▸ EXERCISE AIM: Print the lines of the listing below verbatim from its first line through the line bearing "tag(wl.build('wall_left', CREAM, smooth=30), kind='structure')". Any pictures are to be omitted.
── DATASET EXTRACT
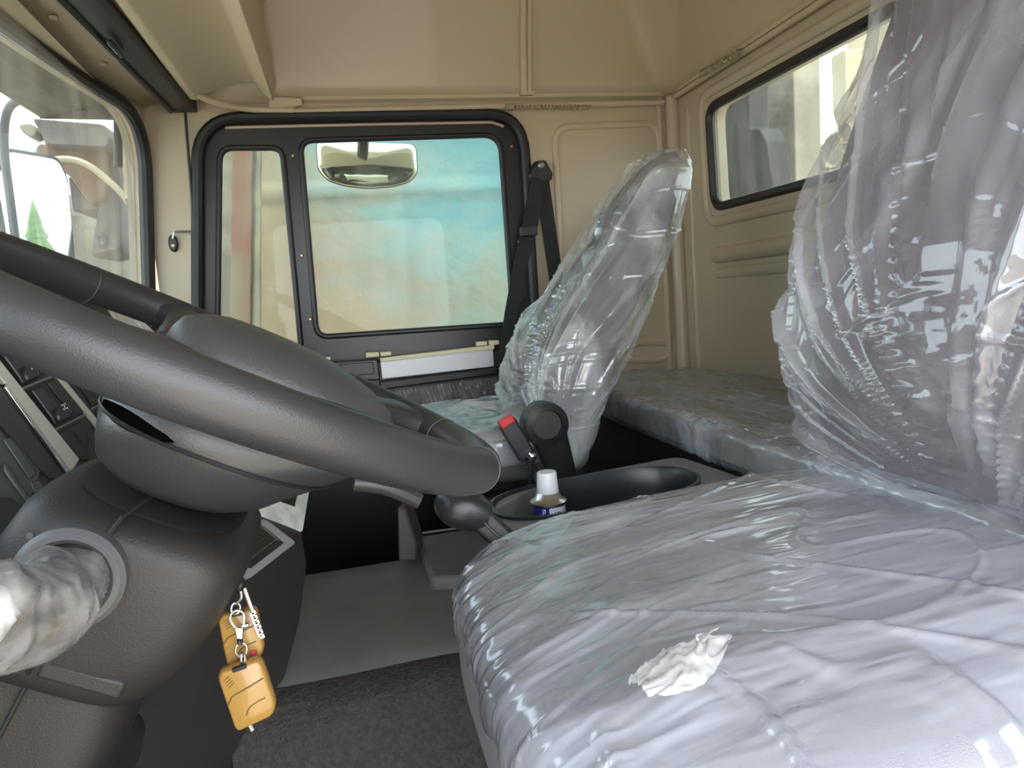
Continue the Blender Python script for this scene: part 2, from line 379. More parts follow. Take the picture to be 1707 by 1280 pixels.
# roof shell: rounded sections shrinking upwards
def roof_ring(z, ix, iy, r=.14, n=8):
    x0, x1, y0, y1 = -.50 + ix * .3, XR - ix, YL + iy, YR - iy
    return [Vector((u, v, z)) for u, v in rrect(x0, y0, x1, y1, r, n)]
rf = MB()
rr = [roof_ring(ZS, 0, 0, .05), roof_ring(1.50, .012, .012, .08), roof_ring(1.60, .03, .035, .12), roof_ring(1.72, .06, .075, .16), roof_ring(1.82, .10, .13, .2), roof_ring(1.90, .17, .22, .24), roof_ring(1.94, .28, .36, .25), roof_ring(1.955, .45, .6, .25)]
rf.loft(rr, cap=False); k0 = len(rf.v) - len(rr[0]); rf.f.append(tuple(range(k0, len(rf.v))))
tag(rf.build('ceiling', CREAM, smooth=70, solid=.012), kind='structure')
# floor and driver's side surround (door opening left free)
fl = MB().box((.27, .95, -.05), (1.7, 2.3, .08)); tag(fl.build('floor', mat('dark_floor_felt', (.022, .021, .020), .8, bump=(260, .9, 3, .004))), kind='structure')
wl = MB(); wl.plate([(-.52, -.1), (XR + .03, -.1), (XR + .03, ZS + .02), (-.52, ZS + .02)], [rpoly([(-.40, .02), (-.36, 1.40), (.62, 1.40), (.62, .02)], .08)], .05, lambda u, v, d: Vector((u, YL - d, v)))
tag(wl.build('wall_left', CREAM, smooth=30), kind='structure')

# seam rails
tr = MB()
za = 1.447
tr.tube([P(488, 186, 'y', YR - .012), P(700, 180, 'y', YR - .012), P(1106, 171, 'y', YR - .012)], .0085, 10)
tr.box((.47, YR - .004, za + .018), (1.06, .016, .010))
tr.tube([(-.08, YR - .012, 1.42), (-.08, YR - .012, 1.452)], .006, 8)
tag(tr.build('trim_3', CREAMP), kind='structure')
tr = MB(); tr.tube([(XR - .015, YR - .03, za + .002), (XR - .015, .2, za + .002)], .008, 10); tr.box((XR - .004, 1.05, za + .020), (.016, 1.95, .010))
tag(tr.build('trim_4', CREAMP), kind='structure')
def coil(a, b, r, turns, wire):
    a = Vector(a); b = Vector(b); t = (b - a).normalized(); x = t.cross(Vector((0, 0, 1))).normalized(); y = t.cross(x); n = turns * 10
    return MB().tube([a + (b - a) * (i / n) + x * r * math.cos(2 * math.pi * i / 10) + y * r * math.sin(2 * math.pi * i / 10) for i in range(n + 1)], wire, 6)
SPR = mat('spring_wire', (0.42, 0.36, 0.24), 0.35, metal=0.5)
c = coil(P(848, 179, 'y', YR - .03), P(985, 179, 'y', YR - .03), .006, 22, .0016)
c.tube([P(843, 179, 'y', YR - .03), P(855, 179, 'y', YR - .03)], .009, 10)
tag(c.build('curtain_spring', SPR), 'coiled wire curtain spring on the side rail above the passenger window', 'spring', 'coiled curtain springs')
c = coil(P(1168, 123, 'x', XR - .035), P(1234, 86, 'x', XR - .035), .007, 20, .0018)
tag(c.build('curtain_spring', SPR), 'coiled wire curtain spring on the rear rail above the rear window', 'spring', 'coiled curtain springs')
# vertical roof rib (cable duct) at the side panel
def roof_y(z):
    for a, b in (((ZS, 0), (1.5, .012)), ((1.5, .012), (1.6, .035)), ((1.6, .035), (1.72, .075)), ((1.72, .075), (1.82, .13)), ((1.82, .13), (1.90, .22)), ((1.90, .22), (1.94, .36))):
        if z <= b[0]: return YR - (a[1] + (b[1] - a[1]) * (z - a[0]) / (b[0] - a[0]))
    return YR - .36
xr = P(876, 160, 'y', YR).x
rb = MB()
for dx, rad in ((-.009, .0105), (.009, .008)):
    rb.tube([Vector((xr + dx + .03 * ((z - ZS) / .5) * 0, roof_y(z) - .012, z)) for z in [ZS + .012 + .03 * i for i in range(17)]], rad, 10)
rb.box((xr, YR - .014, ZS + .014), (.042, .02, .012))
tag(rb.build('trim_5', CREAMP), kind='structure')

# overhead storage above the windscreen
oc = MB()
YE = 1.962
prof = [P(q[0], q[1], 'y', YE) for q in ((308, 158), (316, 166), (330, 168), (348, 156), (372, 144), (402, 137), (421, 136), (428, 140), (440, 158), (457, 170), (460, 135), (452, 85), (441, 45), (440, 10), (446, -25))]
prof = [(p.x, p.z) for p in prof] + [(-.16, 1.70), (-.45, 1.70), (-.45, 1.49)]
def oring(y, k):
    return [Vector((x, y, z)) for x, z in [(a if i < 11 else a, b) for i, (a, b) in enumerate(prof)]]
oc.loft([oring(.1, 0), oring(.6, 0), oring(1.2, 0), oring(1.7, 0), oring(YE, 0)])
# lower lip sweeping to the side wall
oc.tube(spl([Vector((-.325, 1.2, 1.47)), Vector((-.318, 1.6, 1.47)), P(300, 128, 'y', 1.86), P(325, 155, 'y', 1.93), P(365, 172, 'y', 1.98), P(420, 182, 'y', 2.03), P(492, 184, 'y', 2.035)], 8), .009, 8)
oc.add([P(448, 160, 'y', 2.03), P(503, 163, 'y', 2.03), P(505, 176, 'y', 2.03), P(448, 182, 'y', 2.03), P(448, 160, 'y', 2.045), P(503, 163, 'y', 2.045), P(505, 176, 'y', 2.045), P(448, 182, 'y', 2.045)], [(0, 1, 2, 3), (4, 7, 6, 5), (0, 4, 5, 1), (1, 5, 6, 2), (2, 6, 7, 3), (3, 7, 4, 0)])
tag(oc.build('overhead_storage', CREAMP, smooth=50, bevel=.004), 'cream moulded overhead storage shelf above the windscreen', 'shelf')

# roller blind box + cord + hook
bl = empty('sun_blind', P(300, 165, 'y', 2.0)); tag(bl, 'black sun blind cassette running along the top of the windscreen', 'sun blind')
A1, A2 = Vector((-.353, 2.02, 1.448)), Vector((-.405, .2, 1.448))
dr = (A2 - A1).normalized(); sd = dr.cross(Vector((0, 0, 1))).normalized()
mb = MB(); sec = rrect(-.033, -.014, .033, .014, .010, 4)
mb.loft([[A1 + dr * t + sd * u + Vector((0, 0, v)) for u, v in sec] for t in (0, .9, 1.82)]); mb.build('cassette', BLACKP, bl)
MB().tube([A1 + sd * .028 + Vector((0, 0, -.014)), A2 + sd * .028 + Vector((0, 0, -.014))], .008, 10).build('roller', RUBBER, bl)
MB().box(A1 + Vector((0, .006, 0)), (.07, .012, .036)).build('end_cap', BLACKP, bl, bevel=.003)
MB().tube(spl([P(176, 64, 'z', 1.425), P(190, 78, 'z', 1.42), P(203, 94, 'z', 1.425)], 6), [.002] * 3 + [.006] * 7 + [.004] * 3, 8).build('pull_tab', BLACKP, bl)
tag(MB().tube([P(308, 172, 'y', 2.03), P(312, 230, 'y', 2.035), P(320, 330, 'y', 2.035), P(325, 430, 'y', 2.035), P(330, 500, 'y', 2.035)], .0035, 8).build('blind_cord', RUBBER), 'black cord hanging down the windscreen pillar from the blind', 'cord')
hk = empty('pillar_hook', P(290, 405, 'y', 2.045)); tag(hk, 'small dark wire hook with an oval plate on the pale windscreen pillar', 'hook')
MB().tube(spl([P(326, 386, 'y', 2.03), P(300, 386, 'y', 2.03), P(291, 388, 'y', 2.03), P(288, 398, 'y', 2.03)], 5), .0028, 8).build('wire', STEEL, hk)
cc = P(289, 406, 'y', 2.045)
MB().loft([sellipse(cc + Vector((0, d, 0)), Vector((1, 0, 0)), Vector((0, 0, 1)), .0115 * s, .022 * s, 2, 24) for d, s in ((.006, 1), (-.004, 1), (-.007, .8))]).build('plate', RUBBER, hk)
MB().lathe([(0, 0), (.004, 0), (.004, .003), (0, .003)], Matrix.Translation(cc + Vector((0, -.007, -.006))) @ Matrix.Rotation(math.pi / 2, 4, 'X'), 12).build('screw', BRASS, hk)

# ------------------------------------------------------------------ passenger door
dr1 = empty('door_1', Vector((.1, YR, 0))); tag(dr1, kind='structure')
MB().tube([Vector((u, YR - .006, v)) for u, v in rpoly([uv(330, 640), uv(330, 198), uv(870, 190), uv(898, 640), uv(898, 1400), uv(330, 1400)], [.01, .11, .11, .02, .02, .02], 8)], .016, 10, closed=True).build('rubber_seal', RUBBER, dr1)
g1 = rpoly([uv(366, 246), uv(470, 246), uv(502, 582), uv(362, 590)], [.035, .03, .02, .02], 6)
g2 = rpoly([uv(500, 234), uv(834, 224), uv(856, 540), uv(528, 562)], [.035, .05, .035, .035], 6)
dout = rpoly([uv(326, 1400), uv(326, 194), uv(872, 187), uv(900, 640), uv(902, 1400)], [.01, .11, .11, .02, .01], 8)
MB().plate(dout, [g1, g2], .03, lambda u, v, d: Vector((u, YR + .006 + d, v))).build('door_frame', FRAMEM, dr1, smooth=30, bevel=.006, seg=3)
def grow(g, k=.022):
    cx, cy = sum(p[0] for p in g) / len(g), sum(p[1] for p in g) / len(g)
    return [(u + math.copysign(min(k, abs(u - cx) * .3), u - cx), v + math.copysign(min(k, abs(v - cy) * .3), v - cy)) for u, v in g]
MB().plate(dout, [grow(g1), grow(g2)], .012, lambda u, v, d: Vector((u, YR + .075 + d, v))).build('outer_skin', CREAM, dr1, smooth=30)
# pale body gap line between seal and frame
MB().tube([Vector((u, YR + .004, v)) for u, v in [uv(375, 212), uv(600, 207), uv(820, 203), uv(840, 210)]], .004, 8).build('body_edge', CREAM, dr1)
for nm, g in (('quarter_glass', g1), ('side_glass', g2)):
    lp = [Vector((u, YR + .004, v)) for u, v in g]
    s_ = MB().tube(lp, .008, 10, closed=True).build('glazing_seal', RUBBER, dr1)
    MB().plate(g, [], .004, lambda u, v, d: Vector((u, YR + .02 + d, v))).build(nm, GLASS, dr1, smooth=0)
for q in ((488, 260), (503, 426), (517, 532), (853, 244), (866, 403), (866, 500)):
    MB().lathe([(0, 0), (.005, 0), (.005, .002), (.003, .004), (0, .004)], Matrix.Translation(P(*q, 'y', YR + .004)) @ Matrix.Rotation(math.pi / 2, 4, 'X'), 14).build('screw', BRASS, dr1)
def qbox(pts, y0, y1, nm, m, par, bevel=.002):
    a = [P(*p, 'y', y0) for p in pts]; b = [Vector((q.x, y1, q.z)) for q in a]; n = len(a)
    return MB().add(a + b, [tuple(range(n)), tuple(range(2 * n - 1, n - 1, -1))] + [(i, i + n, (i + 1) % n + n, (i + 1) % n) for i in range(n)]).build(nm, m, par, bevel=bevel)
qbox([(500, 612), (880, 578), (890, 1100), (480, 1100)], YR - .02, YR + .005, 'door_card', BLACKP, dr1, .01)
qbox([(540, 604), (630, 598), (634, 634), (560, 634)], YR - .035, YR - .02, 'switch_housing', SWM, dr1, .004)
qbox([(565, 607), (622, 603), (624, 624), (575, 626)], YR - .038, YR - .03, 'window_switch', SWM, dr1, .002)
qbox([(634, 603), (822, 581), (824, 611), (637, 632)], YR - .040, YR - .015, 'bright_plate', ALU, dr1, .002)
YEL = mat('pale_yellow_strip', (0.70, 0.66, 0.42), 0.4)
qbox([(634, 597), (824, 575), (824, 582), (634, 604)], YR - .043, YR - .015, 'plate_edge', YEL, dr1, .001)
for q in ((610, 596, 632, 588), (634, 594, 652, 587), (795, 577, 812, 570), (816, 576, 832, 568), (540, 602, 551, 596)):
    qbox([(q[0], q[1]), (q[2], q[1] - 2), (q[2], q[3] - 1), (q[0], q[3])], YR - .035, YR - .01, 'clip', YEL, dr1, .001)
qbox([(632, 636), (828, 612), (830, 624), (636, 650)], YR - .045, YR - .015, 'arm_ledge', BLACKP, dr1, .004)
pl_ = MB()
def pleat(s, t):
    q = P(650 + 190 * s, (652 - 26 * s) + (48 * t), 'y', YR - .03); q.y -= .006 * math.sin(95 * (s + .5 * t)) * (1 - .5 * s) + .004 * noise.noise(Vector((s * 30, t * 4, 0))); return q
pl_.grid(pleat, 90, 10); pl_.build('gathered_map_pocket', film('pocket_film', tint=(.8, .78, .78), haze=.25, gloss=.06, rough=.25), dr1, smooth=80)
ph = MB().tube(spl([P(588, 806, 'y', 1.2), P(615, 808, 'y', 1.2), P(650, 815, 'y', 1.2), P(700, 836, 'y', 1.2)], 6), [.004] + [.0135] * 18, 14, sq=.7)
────
▸ OUTPUT FOR THIS EXERCISE:
Continue the Blender Python script for this scene: part 2, from line 379. More parts follow. Take the picture to be 1707 by 1280 pixels.
# roof shell: rounded sections shrinking upwards
def roof_ring(z, ix, iy, r=.14, n=8):
    x0, x1, y0, y1 = -.50 + ix * .3, XR - ix, YL + iy, YR - iy
    return [Vector((u, v, z)) for u, v in rrect(x0, y0, x1, y1, r, n)]
rf = MB()
rr = [roof_ring(ZS, 0, 0, .05), roof_ring(1.50, .012, .012, .08), roof_ring(1.60, .03, .035, .12), roof_ring(1.72, .06, .075, .16), roof_ring(1.82, .10, .13, .2), roof_ring(1.90, .17, .22, .24), roof_ring(1.94, .28, .36, .25), roof_ring(1.955, .45, .6, .25)]
rf.loft(rr, cap=False); k0 = len(rf.v) - len(rr[0]); rf.f.append(tuple(range(k0, len(rf.v))))
tag(rf.build('ceiling', CREAM, smooth=70, solid=.012), kind='structure')
# floor and driver's side surround (door opening left free)
fl = MB().box((.27, .95, -.05), (1.7, 2.3, .08)); tag(fl.build('floor', mat('dark_floor_felt', (.022, .021, .020), .8, bump=(260, .9, 3, .004))), kind='structure')
wl = MB(); wl.plate([(-.52, -.1), (XR + .03, -.1), (XR + .03, ZS + .02), (-.52, ZS + .02)], [rpoly([(-.40, .02), (-.36, 1.40), (.62, 1.40), (.62, .02)], .08)], .05, lambda u, v, d: Vector((u, YL - d, v)))
tag(wl.build('wall_left', CREAM, smooth=30), kind='structure')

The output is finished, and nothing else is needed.